# Source material:

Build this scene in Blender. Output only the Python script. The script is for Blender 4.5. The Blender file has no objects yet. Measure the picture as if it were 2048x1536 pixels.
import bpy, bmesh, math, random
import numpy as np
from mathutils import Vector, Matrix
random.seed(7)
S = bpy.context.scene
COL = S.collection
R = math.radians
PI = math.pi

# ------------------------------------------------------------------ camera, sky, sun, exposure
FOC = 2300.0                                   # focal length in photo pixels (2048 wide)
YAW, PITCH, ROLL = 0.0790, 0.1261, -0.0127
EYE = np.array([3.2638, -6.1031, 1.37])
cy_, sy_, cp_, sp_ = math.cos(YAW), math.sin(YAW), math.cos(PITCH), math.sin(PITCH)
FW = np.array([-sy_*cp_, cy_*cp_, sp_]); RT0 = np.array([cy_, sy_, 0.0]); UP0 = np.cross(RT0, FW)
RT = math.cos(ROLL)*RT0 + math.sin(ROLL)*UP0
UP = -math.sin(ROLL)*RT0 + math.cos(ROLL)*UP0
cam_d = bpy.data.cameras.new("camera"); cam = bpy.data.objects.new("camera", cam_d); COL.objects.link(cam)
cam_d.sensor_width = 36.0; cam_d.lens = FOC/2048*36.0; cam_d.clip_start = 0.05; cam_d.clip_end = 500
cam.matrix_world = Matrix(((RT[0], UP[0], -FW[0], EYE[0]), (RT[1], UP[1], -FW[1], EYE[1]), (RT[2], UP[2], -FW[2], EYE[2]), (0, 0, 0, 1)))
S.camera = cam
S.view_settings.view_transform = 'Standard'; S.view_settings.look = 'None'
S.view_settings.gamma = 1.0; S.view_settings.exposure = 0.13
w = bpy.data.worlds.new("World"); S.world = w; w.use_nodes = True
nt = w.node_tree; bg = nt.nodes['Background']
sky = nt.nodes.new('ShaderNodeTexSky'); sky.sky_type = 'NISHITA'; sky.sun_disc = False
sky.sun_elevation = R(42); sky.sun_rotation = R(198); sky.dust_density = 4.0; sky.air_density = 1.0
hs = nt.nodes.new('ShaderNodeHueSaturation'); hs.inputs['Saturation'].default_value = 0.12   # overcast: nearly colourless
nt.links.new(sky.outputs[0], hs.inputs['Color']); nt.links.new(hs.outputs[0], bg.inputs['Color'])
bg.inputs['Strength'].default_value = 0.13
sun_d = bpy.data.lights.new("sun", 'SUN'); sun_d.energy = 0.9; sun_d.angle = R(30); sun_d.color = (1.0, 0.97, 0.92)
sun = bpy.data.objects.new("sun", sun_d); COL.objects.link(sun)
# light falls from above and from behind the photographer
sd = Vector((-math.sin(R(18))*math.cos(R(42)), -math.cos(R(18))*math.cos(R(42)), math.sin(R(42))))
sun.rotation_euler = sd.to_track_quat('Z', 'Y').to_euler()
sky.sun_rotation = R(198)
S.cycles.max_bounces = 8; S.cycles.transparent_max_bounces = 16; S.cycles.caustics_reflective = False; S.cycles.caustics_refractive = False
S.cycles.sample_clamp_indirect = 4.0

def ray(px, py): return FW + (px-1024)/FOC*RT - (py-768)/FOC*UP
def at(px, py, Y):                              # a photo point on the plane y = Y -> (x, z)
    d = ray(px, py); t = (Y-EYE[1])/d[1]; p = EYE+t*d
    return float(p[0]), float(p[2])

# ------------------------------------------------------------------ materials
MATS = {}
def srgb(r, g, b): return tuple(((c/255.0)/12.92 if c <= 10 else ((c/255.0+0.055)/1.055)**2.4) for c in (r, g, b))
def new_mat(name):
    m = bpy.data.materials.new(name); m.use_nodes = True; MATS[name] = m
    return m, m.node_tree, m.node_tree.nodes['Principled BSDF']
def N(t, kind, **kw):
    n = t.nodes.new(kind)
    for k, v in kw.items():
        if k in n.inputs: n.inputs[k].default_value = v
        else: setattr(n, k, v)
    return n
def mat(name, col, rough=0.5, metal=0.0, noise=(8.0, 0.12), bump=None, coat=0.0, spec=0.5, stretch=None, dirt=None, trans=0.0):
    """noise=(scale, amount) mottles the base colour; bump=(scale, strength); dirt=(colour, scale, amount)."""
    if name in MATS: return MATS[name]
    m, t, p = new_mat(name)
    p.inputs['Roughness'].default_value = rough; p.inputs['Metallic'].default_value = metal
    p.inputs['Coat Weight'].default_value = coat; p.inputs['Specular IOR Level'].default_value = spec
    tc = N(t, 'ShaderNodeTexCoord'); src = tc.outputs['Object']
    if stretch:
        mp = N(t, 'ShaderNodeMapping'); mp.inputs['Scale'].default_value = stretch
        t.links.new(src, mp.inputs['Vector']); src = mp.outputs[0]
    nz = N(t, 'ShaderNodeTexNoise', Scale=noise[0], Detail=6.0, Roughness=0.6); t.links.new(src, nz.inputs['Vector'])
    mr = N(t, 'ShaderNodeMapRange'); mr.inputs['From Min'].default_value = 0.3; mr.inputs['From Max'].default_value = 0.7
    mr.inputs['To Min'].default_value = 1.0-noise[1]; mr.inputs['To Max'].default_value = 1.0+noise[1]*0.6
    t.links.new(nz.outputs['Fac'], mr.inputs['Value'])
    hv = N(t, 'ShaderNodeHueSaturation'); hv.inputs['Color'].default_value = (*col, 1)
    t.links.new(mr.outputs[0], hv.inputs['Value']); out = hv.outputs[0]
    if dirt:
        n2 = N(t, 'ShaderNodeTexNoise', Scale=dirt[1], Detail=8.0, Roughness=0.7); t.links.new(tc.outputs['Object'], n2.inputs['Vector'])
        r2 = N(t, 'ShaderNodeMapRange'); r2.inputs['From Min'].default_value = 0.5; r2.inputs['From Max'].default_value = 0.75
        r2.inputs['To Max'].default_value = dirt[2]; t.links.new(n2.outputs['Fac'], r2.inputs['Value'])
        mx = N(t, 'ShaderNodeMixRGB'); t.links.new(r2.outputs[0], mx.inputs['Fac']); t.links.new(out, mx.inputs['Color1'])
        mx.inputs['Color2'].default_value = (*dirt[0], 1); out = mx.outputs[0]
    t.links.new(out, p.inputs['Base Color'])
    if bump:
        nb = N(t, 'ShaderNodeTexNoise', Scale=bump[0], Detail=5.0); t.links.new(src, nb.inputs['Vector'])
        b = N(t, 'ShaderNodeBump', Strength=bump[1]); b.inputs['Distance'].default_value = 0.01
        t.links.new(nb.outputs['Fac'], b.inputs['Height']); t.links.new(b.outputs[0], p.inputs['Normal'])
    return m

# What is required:
Transcribe the data. Leave every line exactly as it is.

# Response to this task:
Build this scene in Blender. Output only the Python script. The script is for Blender 4.5. The Blender file has no objects yet. Measure the picture as if it were 2048x1536 pixels.
import bpy, bmesh, math, random
import numpy as np
from mathutils import Vector, Matrix
random.seed(7)
S = bpy.context.scene
COL = S.collection
R = math.radians
PI = math.pi

# ------------------------------------------------------------------ camera, sky, sun, exposure
FOC = 2300.0                                   # focal length in photo pixels (2048 wide)
YAW, PITCH, ROLL = 0.0790, 0.1261, -0.0127
EYE = np.array([3.2638, -6.1031, 1.37])
cy_, sy_, cp_, sp_ = math.cos(YAW), math.sin(YAW), math.cos(PITCH), math.sin(PITCH)
FW = np.array([-sy_*cp_, cy_*cp_, sp_]); RT0 = np.array([cy_, sy_, 0.0]); UP0 = np.cross(RT0, FW)
RT = math.cos(ROLL)*RT0 + math.sin(ROLL)*UP0
UP = -math.sin(ROLL)*RT0 + math.cos(ROLL)*UP0
cam_d = bpy.data.cameras.new("camera"); cam = bpy.data.objects.new("camera", cam_d); COL.objects.link(cam)
cam_d.sensor_width = 36.0; cam_d.lens = FOC/2048*36.0; cam_d.clip_start = 0.05; cam_d.clip_end = 500
cam.matrix_world = Matrix(((RT[0], UP[0], -FW[0], EYE[0]), (RT[1], UP[1], -FW[1], EYE[1]), (RT[2], UP[2], -FW[2], EYE[2]), (0, 0, 0, 1)))
S.camera = cam
S.view_settings.view_transform = 'Standard'; S.view_settings.look = 'None'
S.view_settings.gamma = 1.0; S.view_settings.exposure = 0.13
w = bpy.data.worlds.new("World"); S.world = w; w.use_nodes = True
nt = w.node_tree; bg = nt.nodes['Background']
sky = nt.nodes.new('ShaderNodeTexSky'); sky.sky_type = 'NISHITA'; sky.sun_disc = False
sky.sun_elevation = R(42); sky.sun_rotation = R(198); sky.dust_density = 4.0; sky.air_density = 1.0
hs = nt.nodes.new('ShaderNodeHueSaturation'); hs.inputs['Saturation'].default_value = 0.12   # overcast: nearly colourless
nt.links.new(sky.outputs[0], hs.inputs['Color']); nt.links.new(hs.outputs[0], bg.inputs['Color'])
bg.inputs['Strength'].default_value = 0.13
sun_d = bpy.data.lights.new("sun", 'SUN'); sun_d.energy = 0.9; sun_d.angle = R(30); sun_d.color = (1.0, 0.97, 0.92)
sun = bpy.data.objects.new("sun", sun_d); COL.objects.link(sun)
# light falls from above and from behind the photographer
sd = Vector((-math.sin(R(18))*math.cos(R(42)), -math.cos(R(18))*math.cos(R(42)), math.sin(R(42))))
sun.rotation_euler = sd.to_track_quat('Z', 'Y').to_euler()
sky.sun_rotation = R(198)
S.cycles.max_bounces = 8; S.cycles.transparent_max_bounces = 16; S.cycles.caustics_reflective = False; S.cycles.caustics_refractive = False
S.cycles.sample_clamp_indirect = 4.0

def ray(px, py): return FW + (px-1024)/FOC*RT - (py-768)/FOC*UP
def at(px, py, Y):                              # a photo point on the plane y = Y -> (x, z)
    d = ray(px, py); t = (Y-EYE[1])/d[1]; p = EYE+t*d
    return float(p[0]), float(p[2])

# ------------------------------------------------------------------ materials
MATS = {}
def srgb(r, g, b): return tuple(((c/255.0)/12.92 if c <= 10 else ((c/255.0+0.055)/1.055)**2.4) for c in (r, g, b))
def new_mat(name):
    m = bpy.data.materials.new(name); m.use_nodes = True; MATS[name] = m
    return m, m.node_tree, m.node_tree.nodes['Principled BSDF']
def N(t, kind, **kw):
    n = t.nodes.new(kind)
    for k, v in kw.items():
        if k in n.inputs: n.inputs[k].default_value = v
        else: setattr(n, k, v)
    return n
def mat(name, col, rough=0.5, metal=0.0, noise=(8.0, 0.12), bump=None, coat=0.0, spec=0.5, stretch=None, dirt=None, trans=0.0):
    """noise=(scale, amount) mottles the base colour; bump=(scale, strength); dirt=(colour, scale, amount)."""
    if name in MATS: return MATS[name]
    m, t, p = new_mat(name)
    p.inputs['Roughness'].default_value = rough; p.inputs['Metallic'].default_value = metal
    p.inputs['Coat Weight'].default_value = coat; p.inputs['Specular IOR Level'].default_value = spec
    tc = N(t, 'ShaderNodeTexCoord'); src = tc.outputs['Object']
    if stretch:
        mp = N(t, 'ShaderNodeMapping'); mp.inputs['Scale'].default_value = stretch
        t.links.new(src, mp.inputs['Vector']); src = mp.outputs[0]
    nz = N(t, 'ShaderNodeTexNoise', Scale=noise[0], Detail=6.0, Roughness=0.6); t.links.new(src, nz.inputs['Vector'])
    mr = N(t, 'ShaderNodeMapRange'); mr.inputs['From Min'].default_value = 0.3; mr.inputs['From Max'].default_value = 0.7
    mr.inputs['To Min'].default_value = 1.0-noise[1]; mr.inputs['To Max'].default_value = 1.0+noise[1]*0.6
    t.links.new(nz.outputs['Fac'], mr.inputs['Value'])
    hv = N(t, 'ShaderNodeHueSaturation'); hv.inputs['Color'].default_value = (*col, 1)
    t.links.new(mr.outputs[0], hv.inputs['Value']); out = hv.outputs[0]
    if dirt:
        n2 = N(t, 'ShaderNodeTexNoise', Scale=dirt[1], Detail=8.0, Roughness=0.7); t.links.new(tc.outputs['Object'], n2.inputs['Vector'])
        r2 = N(t, 'ShaderNodeMapRange'); r2.inputs['From Min'].default_value = 0.5; r2.inputs['From Max'].default_value = 0.75
        r2.inputs['To Max'].default_value = dirt[2]; t.links.new(n2.outputs['Fac'], r2.inputs['Value'])
        mx = N(t, 'ShaderNodeMixRGB'); t.links.new(r2.outputs[0], mx.inputs['Fac']); t.links.new(out, mx.inputs['Color1'])
        mx.inputs['Color2'].default_value = (*dirt[0], 1); out = mx.outputs[0]
    t.links.new(out, p.inputs['Base Color'])
    if bump:
        nb = N(t, 'ShaderNodeTexNoise', Scale=bump[0], Detail=5.0); t.links.new(src, nb.inputs['Vector'])
        b = N(t, 'ShaderNodeBump', Strength=bump[1]); b.inputs['Distance'].default_value = 0.01
        t.links.new(nb.outputs['Fac'], b.inputs['Height']); t.links.new(b.outputs[0], p.inputs['Normal'])
    return m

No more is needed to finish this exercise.